Paul Gratzik, heute Mitte 70, tritt 1962 der Stasi bei. Zur gleichen Zeit beginnt er zu schreiben. Seine Werke („Malwa“, „Transportpaule“, „Kohlenkutte“) sind erfolgreich, sie werden an der Berliner Volksbühne aufgeführt, er hat dort Freunde, Kollegen, Liebhaberinnen, die ihm vermitteln, etwas Besonderes zu sein. Ebendiese Menschen bespitzelt er, fast 20 Jahre lang. Bei Kaffee und Kuchen liest er die Berichte seinem Führungsoffizier vor. „Das Schreiben habe ich bei der Stasi gelernt,“ sagt er heute.

Annekatrin Hendel, Autorin, Regisseurin und Produzentin von „Vaterlandsverräter“, kennt Gratzik seit über 20 Jahren. Mit ihren sensiblen, aber hartnäckigen Fragen bringt sie ihn zum Erzählen. Sie stapft durch den Schnee über das Feld, um ihn zu besuchen. Sie begleitet ihn zur Augenoperation. Sie nimmt ihn mit zu Orten seiner Vergangenheit, nach Berlin an die Volksbühne, nach Dresden. Er wirkt fehl am Platz in einem großen, durchdesignten Hotel. Sichtlich fühlt er sich unwohl in dieser Welt, die so wenig mit seiner Utopie von einer sozialistischen Gesellschaft zu tun hat.

1980 quittiert er seinen Dienst bei der Staatssicherheit und gerät danach selbst in deren Visier. 30 Jahre später nimmt er widerwillig Berichte zur Hand, die er damals verfasst hat, liest vor, was er über seinen Freund, die Theatergröße Heiner Müller, geschrieben hat. Nichts Besonderes steht in dem Bericht. Meistens steht nichts Besonderes in Gratziks Berichten. Sie sind bisweilen sehr schlecht formuliert.

Vor laufender Kamera

Spannend ist das Geflecht von Freundschaften und Beziehungen, das dahintersteckt. Dieses zeichnet Hendel nach, besucht Gratziks ehemalige Liebhaberin Renate Biskup, den früheren Führungsoffizier und Theaterfreunde und lässt sie erzählen. Sie stellt ihnen Fragen über Paul Gratzik, den Täter, Paul Gratzik, den gut aussehenden Charismatiker, Paul Gratzik, den Menschen.

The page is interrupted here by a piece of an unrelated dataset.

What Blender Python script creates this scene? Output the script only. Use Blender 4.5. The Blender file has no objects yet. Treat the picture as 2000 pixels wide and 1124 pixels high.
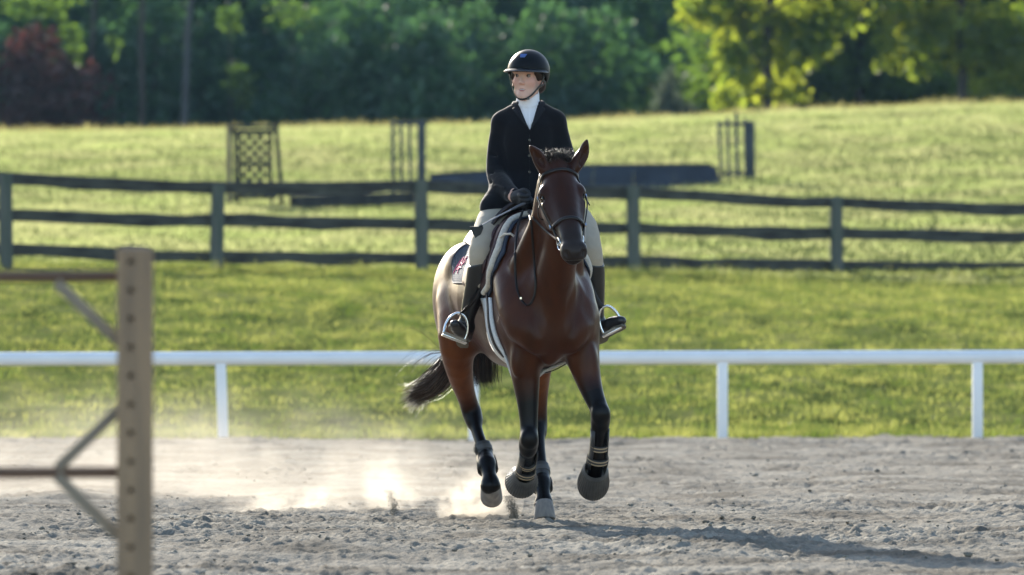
import bpy, bmesh, math, random, os
import numpy as np
from mathutils import Vector, Matrix
from mathutils.bvhtree import BVHTree

random.seed(7)
rng = np.random.default_rng(7)
R = math.radians
C = bpy.context.scene.collection
scene = bpy.context.scene

# ------------------------------------------------------------------ camera, light, exposure
CAM_D, CAM_H, FPX, HORIZON = 30.0, 1.02, 11111.0, 653.0     # distance to the horse (m), lens height (m), focal length in photo px
cam_data = bpy.data.cameras.new('camera')
cam_data.lens = 200.0
cam_data.sensor_width = 36.0
cam_data.clip_start = 0.5
cam_data.clip_end = 3000.0
cam = bpy.data.objects.new('camera', cam_data)
cam.location = (0, -CAM_D, CAM_H)
cam.rotation_euler = (R(90) + math.atan((HORIZON - 562.0) / FPX), 0, 0)
C.objects.link(cam)
scene.camera = cam
cam_data.dof.use_dof = True
cam_data.dof.focus_distance = 29.9
cam_data.dof.aperture_fstop = 3.9

SUN_AZ, SUN_EL = 20.0, 21.0      # sun behind the scene, SUN_AZ degrees to the left of straight ahead
world = bpy.data.worlds.new('World')
scene.world = world
world.use_nodes = True
wn = world.node_tree.nodes
sky = wn.new('ShaderNodeTexSky')
sky.sky_type = 'NISHITA'
sky.sun_disc = False
sky.sun_elevation = R(SUN_EL)
sky.sun_rotation = R(-SUN_AZ)
sky.air_density = 1.0
sky.dust_density = 1.0
wn['Background'].inputs['Strength'].default_value = 0.15
world.node_tree.links.new(sky.outputs[0], wn['Background'].inputs['Color'])
sun_data = bpy.data.lights.new('sun', 'SUN')
sun_data.energy = 4.9
sun_data.angle = R(0.5)
sun_data.color = (1.0, 0.93, 0.82)
sun = bpy.data.objects.new('sun', sun_data)
sd = Vector((-math.sin(R(SUN_AZ)) * math.cos(R(SUN_EL)), math.cos(R(SUN_AZ)) * math.cos(R(SUN_EL)), math.sin(R(SUN_EL))))
sun.rotation_euler = sd.to_track_quat('Z', 'Y').to_euler()
sun.location = (-20, 40, 30)
C.objects.link(sun)
scene.view_settings.view_transform = 'Standard'
scene.view_settings.look = 'None'
scene.view_settings.exposure = 1.18
scene.view_settings.gamma = 1.0
scene.view_settings.use_curve_mapping = False
scene.cycles.max_bounces = 8
scene.cycles.transparent_max_bounces = 12
scene.cycles.volume_bounces = 2
scene.cycles.volume_step_rate = 1.0
scene.cycles.volume_max_steps = 128
scene.cycles.sample_clamp_indirect = 6.0

# ------------------------------------------------------------------ places
def wpt(px, py, Y):
    """world point at depth Y (horse chest is Y=0) seen at photo position px, py"""
    D = CAM_D + Y
    return Vector(((px - 1000.0) / FPX * D, Y, CAM_H + (HORIZON - py) / FPX * D))

HX, HY, HYAW = 0.215, 0.0, R(13.5)      # horse's chest on the ground and its heading
hc, hs = math.cos(HYAW), math.sin(HYAW)
def hpt(px, py, y):
    """horse-local point (x to its left, y towards its tail) at local depth y"""
    m = (px - 1000.0) / FPX
    x = (m * (CAM_D + HY + hc * y) - HX + hs * y) / (hc - m * hs)
    Y = HY + hs * x + hc * y
    return Vector((x, y, CAM_H + (HORIZON - py) / FPX * (CAM_D + Y)))
def w2h(p):
    dx, dy = p[0] - HX, p[1] - HY
    return Vector((hc * dx + hs * dy, -hs * dx + hc * dy, p[2]))
def h2w(p):
    return Vector((HX + hc * p[0] - hs * p[1], HY + hs * p[0] + hc * p[1], p[2]))

# ------------------------------------------------------------------ object helpers
def empty(name, loc=(0, 0, 0), rz=0.0):
    o = bpy.data.objects.new(name, None)
    o.empty_display_size = 0.2
    o.location = loc
    o.rotation_euler = (0, 0, rz)
    C.objects.link(o)
    return o
def tag(o, label=None, cat=None, group=None, kind=None):
    if label: o['label'] = label
    if cat: o['category'] = cat
    if group: o['group'] = group
    if kind: o['kind'] = kind
    return o
def link_mesh(name, me, mat=None, parent=None, smooth=True):
    if mat is not None and not me.materials: me.materials.append(mat)
    if smooth and len(me.polygons):
        me.polygons.foreach_set('use_smooth', np.ones(len(me.polygons), dtype=bool))
    o = bpy.data.objects.new(name, me)
    C.objects.link(o)
    if parent is not None: o.parent = parent
    return o
def np_mesh(name, V, F, cols=None):
    """mesh from numpy arrays; F is (n,3) or (n,4)"""
    V = np.asarray(V, dtype=np.float32); F = np.asarray(F, dtype=np.int32)
    me = bpy.data.meshes.new(name)
    n, k = F.shape
    me.vertices.add(len(V)); me.vertices.foreach_set('co', V.ravel())
    me.loops.add(n * k); me.loops.foreach_set('vertex_index', F.ravel())
    me.polygons.add(n)
    me.polygons.foreach_set('loop_start', np.arange(0, n * k, k, dtype=np.int32))
    me.update(calc_edges=True)
    if cols is not None: set_cols(me, cols)
    return me
def set_cols(me, cols):
    a = me.color_attributes.new('Col', 'FLOAT_COLOR', 'POINT')
    c = np.ones((len(me.vertices), 4), dtype=np.float32); c[:, :3] = cols
    a.data.foreach_set('color', c.ravel())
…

So entsteht das vielschichtige Bild eines ehemaligen Stasispitzels, das es unmöglich macht, Gratzik als bloßen Täter zu verurteilen, und doch die Konsequenzen seiner Spitzeltätigkeit hervorhebt. Als Renate Biskup vor laufender Kamera erfährt, dass Gratzik ein Stasimitarbeiter war und in ihrem Wohnzimmer Berichte verfasst hat, geht eine lieb gewonnene Erinnerung in Stücke; sie weicht enttäuschter Wut. Genau diese auch ästhetisch gelungene Mischung aus der Melancholie der Vergangenheit und den harten Tatsachen ist es, die „Vaterlandsverräter“ eine besondere, berührende Kraft verleiht.

CARLA BAUM

■ „Vaterlandsverräter“. Regie: Annekatrin Hendel. Dokumentarfilm, Deutschland 2011, 102 Min.